House debates

Tuesday, 2 September 2025

Questions without Notice

Cybersafety

2:50 pm

Photo of Anika WellsAnika Wells (Lilley, Australian Labor Party, Minister for Sport) Share this | Hansard source

I thank the member for Hughes for the question—the best member for Hughes in 30 years. The Albanese government is taking world-leading action to reduce online harms experienced by young Australians, including passing historic legislation to delay access to social media until the age of 16. Today, I announce the next step in that mission: to restrict access to nudification and undetectable online stalking tools. There is a place for AI and legitimate tracking technology in Australia. But the problem facing Australians is that technology has no moral compass. Its capacity for good or for bad depends on who is using it. The rockets that launched the Apollo missions to the moon were the same rockets designed to deliver a nuclear weapon. While AI has the power to move Australia forward, there is no place in our country for apps and technologies that are used solely to abuse, humiliate and harm people, especially our children.
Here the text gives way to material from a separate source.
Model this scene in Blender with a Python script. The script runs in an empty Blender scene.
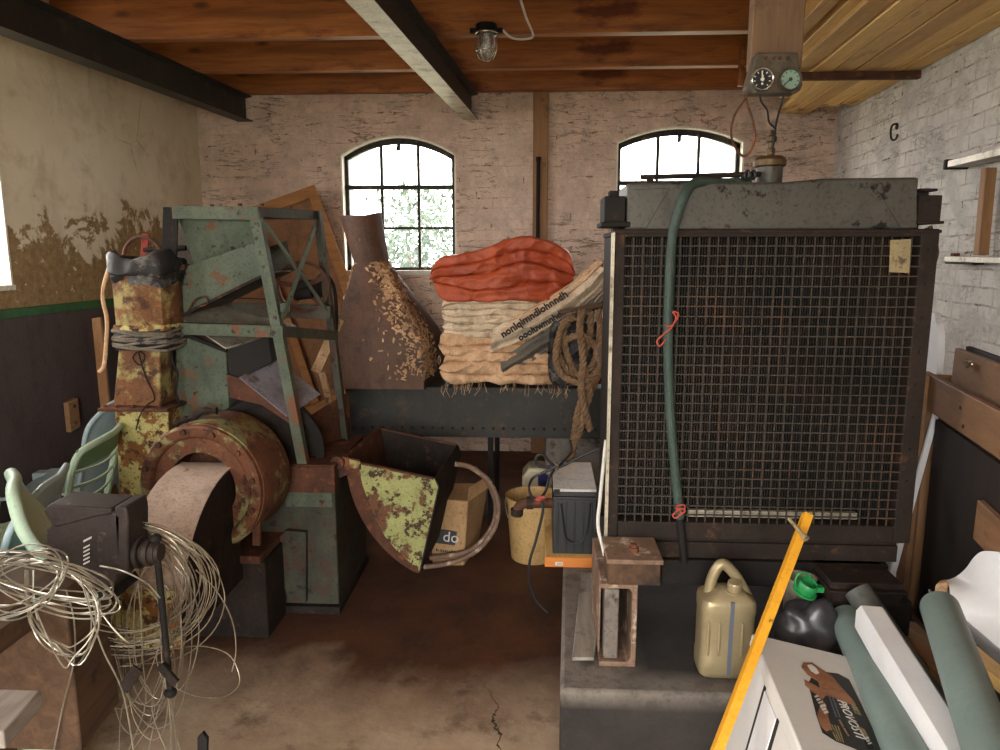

One child in every classroom in Australia has been the victim of deepfake abuse. Four out of five reported cases involve young girls. In one Melbourne case, investigators found 50 female students at a single high school were the victims of sexually explicit deepfakes. And the scale of harm is escalating, with reports to eSafety from people under the age of 18 doubling in the past 18 months. Today, I heard from a mum, Emma, whose daughter, Tilly, had a fake naked photo shared by schoolkids on the bus. Between 10 past three and 6 pm, Emma's mum estimates that almost 3,000 kids had seen this fake naked photo, and, that night, Tilly attempted to take her own life. These harms are too great and too urgent for us not to act. While there are federal and state laws against the publishing and distributing of sexualised non-consensual deepfakes and AI generated child sexual abuse material, slimy predators are slipping through the cracks. The current landscape relies too heavily on victims reporting these issues once the harm has occurred. We have to move the burden of reporting from the shoulders of victims and stop the harm at the source. We have to hold big tech accountable for the technology they are delivering. These apps are only designed to abuse, to bully, to humiliate and to harass, and we are determined to restrict them because, while the image might be fake, the abuse is real.